Published: 1-03-2011, 17:26

Alternative certification (alternate route) - American Education

A program available in about half the states to attract the academically qualified into public school teaching without requiring study of pedagogical techniques normally taught in teachers colleges. Alternative certification programs vary from state to state. Most provide a temporary one-year certificate after successful completion of an intensive, short-term training in basic pedagogical techniques. In some states, alternate-route teachers must continue their pedagogical training on a part-time basis while teaching their regular classes. Depending on the state, alternate-route teachers are granted permanent teaching certificates after one or two years of full-time teaching and successful completion of either an M.A. in teaching or the equivalent number of courses in pedagogy and educational psychology.
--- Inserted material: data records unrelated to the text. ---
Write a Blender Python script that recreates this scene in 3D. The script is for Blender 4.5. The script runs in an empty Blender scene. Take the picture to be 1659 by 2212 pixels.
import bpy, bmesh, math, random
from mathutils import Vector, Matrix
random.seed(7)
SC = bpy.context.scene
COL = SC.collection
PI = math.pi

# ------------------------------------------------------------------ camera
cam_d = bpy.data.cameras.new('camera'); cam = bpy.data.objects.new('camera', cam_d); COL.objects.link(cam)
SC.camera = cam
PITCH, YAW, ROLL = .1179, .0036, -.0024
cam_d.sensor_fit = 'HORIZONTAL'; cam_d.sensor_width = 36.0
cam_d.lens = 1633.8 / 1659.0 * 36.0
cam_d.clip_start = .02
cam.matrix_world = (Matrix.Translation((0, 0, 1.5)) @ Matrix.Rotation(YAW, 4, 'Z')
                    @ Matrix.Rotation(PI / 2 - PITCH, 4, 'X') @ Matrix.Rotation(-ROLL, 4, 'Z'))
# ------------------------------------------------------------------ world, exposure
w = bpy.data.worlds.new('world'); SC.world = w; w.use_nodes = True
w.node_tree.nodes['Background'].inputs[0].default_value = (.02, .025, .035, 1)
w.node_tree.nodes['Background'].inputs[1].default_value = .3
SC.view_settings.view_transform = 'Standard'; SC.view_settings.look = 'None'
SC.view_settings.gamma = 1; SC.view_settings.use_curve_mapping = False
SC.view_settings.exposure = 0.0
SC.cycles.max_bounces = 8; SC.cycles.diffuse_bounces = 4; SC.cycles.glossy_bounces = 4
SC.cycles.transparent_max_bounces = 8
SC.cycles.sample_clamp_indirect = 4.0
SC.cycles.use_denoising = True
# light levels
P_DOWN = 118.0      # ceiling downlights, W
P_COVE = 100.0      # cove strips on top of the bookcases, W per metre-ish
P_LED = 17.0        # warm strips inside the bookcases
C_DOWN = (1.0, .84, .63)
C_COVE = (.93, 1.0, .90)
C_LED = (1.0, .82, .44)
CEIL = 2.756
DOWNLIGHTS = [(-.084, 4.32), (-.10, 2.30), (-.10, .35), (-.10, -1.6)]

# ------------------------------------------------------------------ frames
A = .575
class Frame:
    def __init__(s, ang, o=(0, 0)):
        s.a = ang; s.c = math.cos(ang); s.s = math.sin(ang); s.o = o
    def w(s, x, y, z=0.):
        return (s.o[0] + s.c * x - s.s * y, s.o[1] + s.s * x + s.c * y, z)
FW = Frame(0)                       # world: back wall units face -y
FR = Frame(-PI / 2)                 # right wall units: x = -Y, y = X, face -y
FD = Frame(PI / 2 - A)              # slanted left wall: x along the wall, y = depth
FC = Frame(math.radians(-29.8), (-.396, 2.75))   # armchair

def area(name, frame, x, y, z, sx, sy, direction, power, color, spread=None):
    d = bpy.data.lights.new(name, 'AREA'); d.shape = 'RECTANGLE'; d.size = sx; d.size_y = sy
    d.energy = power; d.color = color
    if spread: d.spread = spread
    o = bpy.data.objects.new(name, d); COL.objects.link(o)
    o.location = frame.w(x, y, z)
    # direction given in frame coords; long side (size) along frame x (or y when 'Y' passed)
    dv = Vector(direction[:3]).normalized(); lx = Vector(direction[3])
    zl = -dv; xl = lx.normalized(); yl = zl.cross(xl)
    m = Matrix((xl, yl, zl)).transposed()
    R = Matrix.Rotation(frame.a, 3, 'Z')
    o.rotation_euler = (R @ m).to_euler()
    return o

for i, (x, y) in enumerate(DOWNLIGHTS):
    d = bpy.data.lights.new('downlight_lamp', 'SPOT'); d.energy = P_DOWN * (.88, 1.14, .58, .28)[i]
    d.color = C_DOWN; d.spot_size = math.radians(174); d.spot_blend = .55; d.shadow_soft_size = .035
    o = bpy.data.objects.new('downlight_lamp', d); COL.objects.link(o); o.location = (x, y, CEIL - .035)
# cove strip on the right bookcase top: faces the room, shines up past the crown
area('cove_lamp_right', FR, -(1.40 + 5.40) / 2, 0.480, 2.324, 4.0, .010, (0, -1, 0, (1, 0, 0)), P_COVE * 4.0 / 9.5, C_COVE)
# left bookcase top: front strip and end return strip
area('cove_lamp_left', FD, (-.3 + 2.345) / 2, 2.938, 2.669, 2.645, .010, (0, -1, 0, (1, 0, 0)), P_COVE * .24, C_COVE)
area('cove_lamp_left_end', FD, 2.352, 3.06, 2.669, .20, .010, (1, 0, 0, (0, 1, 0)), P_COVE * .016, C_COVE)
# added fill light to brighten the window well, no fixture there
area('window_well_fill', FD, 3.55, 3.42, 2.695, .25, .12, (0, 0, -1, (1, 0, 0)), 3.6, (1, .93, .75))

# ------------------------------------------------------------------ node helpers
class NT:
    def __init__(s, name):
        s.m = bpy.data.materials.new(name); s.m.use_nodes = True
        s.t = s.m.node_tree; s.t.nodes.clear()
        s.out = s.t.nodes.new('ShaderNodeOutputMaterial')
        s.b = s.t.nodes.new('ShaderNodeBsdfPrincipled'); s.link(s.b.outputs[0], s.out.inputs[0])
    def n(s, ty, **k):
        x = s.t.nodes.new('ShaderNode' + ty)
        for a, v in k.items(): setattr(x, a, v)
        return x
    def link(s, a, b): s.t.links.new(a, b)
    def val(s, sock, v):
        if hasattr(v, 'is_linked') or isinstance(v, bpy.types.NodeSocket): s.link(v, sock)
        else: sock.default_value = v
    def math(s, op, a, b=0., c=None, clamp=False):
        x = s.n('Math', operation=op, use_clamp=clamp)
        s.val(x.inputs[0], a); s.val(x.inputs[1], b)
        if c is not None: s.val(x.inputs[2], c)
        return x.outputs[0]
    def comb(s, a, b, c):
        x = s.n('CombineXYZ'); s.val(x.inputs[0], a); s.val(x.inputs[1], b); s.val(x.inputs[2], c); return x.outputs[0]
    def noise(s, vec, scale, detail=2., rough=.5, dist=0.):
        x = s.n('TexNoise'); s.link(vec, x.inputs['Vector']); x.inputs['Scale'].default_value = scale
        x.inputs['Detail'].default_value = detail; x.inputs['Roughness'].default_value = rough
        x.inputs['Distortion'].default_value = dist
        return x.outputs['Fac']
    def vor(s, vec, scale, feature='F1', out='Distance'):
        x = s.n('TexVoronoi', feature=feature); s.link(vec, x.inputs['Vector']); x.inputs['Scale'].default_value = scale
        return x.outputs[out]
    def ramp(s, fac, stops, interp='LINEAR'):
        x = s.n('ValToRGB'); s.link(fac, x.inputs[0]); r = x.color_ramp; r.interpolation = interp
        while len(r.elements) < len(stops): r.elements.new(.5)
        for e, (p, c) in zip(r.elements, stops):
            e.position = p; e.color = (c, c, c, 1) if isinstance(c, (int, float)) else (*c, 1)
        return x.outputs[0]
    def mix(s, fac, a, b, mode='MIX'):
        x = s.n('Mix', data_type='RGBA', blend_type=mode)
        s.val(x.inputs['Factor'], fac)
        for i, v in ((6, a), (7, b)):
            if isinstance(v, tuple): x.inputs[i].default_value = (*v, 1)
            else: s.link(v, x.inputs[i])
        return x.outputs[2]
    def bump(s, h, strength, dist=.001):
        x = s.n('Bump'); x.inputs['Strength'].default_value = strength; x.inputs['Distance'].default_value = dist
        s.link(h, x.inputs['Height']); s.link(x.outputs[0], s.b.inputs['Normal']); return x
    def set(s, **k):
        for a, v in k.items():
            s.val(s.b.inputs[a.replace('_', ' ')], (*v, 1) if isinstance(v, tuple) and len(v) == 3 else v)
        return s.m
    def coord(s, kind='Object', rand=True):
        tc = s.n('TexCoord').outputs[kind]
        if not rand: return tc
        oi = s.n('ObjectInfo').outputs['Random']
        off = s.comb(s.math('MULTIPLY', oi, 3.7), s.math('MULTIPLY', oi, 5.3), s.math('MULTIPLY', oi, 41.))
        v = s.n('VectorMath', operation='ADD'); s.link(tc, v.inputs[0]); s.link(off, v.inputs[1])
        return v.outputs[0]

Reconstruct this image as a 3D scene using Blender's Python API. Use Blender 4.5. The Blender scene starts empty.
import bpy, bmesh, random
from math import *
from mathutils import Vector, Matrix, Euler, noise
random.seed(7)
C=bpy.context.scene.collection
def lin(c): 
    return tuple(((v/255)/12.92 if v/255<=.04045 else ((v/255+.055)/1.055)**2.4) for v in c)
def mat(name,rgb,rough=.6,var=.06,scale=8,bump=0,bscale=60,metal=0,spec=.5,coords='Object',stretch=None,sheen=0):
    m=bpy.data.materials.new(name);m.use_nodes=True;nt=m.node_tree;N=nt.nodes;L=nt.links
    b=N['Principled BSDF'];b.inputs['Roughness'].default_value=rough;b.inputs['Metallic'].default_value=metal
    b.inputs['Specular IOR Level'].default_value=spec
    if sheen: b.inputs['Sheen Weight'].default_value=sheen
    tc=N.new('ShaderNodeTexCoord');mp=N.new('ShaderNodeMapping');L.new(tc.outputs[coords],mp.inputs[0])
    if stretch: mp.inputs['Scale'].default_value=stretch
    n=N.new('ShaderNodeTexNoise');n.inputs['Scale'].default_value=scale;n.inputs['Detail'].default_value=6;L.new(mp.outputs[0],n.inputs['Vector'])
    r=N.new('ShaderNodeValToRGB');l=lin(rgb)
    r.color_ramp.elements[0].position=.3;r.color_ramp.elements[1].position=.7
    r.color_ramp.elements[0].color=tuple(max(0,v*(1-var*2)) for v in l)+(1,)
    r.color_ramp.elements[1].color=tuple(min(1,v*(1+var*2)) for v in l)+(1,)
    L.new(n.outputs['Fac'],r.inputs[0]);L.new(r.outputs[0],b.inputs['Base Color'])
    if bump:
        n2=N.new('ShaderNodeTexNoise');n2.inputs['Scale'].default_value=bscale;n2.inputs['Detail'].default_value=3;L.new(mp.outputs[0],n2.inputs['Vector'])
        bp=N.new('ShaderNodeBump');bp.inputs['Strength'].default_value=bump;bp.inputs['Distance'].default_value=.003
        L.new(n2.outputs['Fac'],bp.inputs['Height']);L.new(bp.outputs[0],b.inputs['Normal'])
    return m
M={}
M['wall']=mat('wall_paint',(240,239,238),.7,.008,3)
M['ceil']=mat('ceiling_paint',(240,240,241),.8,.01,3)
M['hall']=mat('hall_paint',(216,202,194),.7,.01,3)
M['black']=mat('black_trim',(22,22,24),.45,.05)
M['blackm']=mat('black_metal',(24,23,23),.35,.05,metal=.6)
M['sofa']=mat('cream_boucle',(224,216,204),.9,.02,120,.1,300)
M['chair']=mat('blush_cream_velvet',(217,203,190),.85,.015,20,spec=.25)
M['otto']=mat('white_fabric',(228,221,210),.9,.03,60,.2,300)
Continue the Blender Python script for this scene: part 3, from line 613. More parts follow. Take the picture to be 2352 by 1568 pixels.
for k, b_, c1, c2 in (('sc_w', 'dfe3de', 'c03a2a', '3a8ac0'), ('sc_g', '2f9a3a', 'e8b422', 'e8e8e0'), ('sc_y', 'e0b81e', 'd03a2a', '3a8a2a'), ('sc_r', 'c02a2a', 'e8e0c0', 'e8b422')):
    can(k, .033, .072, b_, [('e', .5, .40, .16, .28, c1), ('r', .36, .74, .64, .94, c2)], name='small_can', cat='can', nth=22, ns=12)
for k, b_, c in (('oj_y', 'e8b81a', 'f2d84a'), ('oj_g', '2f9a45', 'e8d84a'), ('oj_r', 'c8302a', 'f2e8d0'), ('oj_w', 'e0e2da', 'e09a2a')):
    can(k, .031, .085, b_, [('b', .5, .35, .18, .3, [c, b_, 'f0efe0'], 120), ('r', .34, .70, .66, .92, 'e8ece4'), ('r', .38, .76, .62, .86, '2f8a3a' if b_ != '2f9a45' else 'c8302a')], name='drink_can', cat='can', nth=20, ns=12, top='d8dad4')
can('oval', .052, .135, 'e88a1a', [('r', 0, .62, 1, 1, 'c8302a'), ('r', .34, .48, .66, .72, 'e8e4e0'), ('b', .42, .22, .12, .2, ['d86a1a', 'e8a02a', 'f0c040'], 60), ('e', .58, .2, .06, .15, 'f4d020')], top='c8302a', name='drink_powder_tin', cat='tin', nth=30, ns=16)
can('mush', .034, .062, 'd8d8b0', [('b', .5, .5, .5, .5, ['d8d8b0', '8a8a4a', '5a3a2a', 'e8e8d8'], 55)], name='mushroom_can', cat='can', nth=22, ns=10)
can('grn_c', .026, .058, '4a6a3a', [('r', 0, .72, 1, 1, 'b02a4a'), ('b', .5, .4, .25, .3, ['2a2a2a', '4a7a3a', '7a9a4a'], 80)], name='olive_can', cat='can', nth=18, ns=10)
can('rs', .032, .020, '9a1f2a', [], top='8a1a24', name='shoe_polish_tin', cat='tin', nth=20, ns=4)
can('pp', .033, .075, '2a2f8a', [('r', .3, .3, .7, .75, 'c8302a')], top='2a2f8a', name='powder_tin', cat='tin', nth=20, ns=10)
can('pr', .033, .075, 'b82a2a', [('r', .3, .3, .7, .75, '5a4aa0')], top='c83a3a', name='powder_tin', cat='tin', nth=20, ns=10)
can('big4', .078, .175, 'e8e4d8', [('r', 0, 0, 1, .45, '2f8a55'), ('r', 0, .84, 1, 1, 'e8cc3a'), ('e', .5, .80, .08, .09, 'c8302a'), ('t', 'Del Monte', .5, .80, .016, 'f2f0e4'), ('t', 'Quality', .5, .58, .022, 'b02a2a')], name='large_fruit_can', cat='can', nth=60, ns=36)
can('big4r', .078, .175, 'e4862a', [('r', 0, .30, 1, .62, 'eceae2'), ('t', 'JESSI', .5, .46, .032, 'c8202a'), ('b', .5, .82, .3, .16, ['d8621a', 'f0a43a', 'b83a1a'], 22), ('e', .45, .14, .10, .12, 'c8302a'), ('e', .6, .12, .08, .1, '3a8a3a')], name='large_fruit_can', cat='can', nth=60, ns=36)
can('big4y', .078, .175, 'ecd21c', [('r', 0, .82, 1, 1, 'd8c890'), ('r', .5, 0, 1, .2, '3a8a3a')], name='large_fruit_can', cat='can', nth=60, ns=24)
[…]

Bitterly opposed by teachers unions, alternative certification was first used in the 1950s to ease teacher shortages that developed when postwar economic expansion left teacher salaries noncompetitive with those of industry. Indeed, 40% of the graduates of teacher-education programs went directly to work in private industry and never applied for teaching jobs. Despite the low pay, there were indications that many liberal arts and science graduates who wanted to go into teaching refused to do so because of cumbersome pedagogical course requirements for traditional teaching certificates—requirements that often ignored knowledge in the subject the teacher intended to teach. Indeed, one criticism of American public schools is that traditional certification does not require teachers to have college degrees in the subjects they teach. Academically selective private schools, on the other hand, seldom require formal pedagogical training and prefer, instead, teachers who have majored or at least minored in the subjects they teach. The teacher shortages in many public school districts become so acute that many districts set up their own alternative certification programs, and, in the 1980s and 1990s, colleges and universities stepped into the picture with formalized curricula. By 2000, more than 250 institutions offered alternative teacher certification programs for people who had had careers or baccalaureate degrees in subjects other than education. The programs now provide about 10% of America’s new teachers. The vast majority operate in cooperation with nearby public school districts.
Teacher unions argue that alternate certification undermines quality and professionalism of teaching and puts untrained teachers in classrooms with a broader range of children than those in private schools. The latter, say the unions, usually deal mostly with academically gifted, college-bound children. Many public school children, on the other hand, need more than purely academic help in the classroom—the kind of help that only teachers with appropriate pedagogical training can give.